Фильм об одиноком человеке задолго до эффектного дебюта Тома Форда снял Джулиано Монтальдо, назвав его нейтрально и отстранённо, просто – «Очки в золотой оправе». Быть может, он даже и не предполагал выдвигать на авансцену героя Филиппа Нуаре, задумчивого, чуть рассеянного доктора, одиноко слоняющегося по улицам притихшей Феррары, без компании отправляясь зачем-то в соседний городок? Однако озабоченный человек то и дело возникает неслучайным встречным, пересекаясь в разговорах с разными людьми.

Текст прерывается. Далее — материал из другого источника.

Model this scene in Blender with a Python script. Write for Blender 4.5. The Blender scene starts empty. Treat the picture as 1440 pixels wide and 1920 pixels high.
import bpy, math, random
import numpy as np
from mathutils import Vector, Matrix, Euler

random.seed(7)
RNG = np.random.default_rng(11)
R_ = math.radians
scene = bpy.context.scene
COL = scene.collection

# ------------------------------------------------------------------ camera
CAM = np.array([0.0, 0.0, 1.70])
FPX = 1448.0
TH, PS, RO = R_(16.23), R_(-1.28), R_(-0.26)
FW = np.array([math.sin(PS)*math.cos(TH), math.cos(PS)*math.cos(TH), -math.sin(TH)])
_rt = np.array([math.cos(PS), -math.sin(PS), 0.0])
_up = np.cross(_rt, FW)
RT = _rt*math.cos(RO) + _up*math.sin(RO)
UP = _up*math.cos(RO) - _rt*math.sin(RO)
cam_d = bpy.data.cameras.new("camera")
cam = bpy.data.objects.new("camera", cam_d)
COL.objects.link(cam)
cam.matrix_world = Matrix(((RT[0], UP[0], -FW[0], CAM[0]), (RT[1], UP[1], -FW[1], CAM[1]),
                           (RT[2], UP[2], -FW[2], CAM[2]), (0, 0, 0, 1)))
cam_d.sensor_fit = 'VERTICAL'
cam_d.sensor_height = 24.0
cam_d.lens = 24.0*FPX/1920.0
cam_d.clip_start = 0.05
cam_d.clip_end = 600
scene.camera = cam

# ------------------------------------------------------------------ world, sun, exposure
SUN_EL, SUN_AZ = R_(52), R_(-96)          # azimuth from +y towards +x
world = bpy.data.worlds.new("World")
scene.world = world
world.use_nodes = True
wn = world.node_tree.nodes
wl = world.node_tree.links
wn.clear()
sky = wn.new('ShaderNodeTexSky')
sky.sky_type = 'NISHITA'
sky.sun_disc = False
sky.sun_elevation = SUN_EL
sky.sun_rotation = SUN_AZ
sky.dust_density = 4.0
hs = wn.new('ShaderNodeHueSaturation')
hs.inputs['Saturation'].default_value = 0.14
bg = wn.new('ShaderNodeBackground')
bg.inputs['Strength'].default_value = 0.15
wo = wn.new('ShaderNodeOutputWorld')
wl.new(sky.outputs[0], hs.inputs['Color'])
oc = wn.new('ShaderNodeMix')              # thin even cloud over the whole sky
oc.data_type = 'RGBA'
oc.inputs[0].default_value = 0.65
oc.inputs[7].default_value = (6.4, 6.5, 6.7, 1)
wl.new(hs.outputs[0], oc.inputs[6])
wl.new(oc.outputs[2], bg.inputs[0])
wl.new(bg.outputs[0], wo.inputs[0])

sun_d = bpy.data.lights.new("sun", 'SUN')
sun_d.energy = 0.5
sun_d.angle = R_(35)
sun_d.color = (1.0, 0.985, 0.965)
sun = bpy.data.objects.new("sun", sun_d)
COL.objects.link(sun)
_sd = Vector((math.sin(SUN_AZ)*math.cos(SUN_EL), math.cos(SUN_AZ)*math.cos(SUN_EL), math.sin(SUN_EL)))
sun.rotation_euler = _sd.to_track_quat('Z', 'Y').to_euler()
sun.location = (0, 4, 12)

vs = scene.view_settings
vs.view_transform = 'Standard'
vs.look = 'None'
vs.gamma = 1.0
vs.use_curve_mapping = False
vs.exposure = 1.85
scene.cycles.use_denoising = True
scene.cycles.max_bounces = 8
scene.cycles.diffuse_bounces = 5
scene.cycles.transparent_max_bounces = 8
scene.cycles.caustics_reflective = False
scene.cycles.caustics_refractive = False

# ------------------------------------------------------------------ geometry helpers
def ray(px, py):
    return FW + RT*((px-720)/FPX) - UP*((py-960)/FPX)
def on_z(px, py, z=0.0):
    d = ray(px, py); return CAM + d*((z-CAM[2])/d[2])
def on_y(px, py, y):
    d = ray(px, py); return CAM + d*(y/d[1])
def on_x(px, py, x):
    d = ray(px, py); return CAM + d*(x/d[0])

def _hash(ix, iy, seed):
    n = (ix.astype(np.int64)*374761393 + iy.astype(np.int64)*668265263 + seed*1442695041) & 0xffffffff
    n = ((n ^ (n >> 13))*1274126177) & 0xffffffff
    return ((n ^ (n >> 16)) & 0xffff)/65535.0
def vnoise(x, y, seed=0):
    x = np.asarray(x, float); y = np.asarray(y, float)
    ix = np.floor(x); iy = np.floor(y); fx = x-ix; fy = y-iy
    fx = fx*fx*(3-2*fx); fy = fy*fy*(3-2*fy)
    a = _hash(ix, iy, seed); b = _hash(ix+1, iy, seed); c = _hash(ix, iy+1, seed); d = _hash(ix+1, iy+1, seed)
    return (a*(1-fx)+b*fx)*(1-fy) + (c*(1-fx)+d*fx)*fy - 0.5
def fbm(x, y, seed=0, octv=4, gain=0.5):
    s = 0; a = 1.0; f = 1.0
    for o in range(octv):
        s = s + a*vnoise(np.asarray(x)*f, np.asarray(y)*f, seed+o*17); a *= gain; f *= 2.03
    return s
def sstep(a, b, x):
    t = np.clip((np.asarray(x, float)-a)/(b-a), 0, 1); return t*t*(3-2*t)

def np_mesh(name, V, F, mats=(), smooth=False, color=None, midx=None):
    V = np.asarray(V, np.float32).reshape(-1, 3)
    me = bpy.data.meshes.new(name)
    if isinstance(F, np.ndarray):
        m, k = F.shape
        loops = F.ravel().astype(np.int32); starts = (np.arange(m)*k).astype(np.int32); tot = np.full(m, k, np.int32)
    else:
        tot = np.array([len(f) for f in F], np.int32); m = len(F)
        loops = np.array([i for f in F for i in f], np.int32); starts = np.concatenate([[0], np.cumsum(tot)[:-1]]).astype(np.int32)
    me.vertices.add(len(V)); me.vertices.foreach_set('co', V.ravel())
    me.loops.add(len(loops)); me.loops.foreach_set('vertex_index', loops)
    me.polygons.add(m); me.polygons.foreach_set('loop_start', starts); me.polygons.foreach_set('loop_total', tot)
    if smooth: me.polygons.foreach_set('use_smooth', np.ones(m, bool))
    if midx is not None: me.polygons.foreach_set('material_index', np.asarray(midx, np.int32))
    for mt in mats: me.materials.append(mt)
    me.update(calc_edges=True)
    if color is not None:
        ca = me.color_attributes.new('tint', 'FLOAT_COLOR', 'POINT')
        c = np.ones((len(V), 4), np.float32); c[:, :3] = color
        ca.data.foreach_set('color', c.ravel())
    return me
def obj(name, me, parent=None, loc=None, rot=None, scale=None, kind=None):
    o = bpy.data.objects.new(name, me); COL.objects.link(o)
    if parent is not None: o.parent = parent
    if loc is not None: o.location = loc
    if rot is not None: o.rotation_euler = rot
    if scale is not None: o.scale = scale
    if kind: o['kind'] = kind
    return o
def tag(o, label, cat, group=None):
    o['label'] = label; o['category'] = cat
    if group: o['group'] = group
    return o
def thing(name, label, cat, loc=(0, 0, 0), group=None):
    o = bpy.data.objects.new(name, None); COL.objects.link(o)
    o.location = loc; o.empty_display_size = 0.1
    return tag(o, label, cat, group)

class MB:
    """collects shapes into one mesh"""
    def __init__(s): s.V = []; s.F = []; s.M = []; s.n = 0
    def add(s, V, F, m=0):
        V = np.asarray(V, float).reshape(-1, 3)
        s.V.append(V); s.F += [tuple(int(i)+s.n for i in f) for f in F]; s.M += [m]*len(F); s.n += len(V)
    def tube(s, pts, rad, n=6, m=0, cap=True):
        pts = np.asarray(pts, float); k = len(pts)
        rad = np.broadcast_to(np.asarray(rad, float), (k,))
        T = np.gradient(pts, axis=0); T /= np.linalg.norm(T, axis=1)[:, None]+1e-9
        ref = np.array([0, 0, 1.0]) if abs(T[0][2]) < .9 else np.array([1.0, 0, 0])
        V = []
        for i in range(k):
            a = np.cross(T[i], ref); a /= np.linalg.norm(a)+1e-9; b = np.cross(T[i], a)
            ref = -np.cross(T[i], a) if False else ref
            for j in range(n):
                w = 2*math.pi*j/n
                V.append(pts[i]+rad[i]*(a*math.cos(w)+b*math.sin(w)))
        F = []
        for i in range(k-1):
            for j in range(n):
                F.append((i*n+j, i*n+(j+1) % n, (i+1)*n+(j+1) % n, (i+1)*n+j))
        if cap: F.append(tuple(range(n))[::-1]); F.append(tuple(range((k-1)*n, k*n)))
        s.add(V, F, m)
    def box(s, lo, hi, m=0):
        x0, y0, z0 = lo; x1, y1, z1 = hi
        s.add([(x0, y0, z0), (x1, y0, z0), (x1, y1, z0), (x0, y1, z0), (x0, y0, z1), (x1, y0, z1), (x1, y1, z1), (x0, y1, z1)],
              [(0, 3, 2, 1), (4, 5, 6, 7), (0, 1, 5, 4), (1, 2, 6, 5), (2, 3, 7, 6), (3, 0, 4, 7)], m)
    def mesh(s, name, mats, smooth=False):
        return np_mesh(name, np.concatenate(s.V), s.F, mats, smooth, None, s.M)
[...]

Хотел или нет, но режиссер растворил историю главного героя в бытовых зарисовках и картинах нарастающей волны фашизма, готовой накрыть весь устоявшийся мир. Студенты вытряхивают из аудиторий еврейских профессоров, светские дамы присматриваются к военным, а благородные отцы семейства ищут лучшей партии для своих дел. Среди всего этого столпотворения одиночество флегматичного доктора предстаёт необъяснённой данностью истории, начинающейся с конца, лишь немного отматывая время назад, не настолько далеко, чтобы прояснить его одинокую грусть.
Из-за спины немолодого мужчины выглядывает романтическая пара, где Руперт Эверетт опасливо клеится к очаровательной Валерии Голино, чья героиня мечется между принципами и приличиями, решительно отдаваясь спасительному прагматизму самосохранения, а блистательная Стефания Сандрелли, истекая женской ревностью, мстительно шпыняет незадачливого старика.
Но так получается, что, отодвинутая вглубь, судьба одинокого человека становится элементом многомерной конструкции, связывающей жизнь всего общества и отдельных людей, обнаруживающих в отношениях с ним, кто расчетливость, а кто благородство, а, в угрожающей строгости нового порядка, крах личных отношений доктора усугубляется изоляцией от общества, не выпускающего загнанного из угла.
Отсюда вечно влажные глаза Филиппа Нуаре обречённо глядящие из-за стёкол тех самых очков в золотой оправе и фирменные нотные слёзы Энио Морриконе, оттеняющие его депрессивную маету, как и драму разлагающегося общества, отторгающего одних и связывающего компромиссами прочих, идущих на сделки с совестью, оправдывая себя за вынужденный конформизм.
Многоплановая по наполнению, картина Джулиано Монтальдо, при всей аутентичности эпохе, в визуальном исполнении выглядит скромнее камерной работы Тома Форда, оставляя впечатление панорамного полотна, где режиссёр переводит взгляд от одного события к другому, вбирая в рассказ больше, чем жизнь одинокого человека, передавая свойства места и дух времени, при этом избегая фокусироваться на чём-то одном.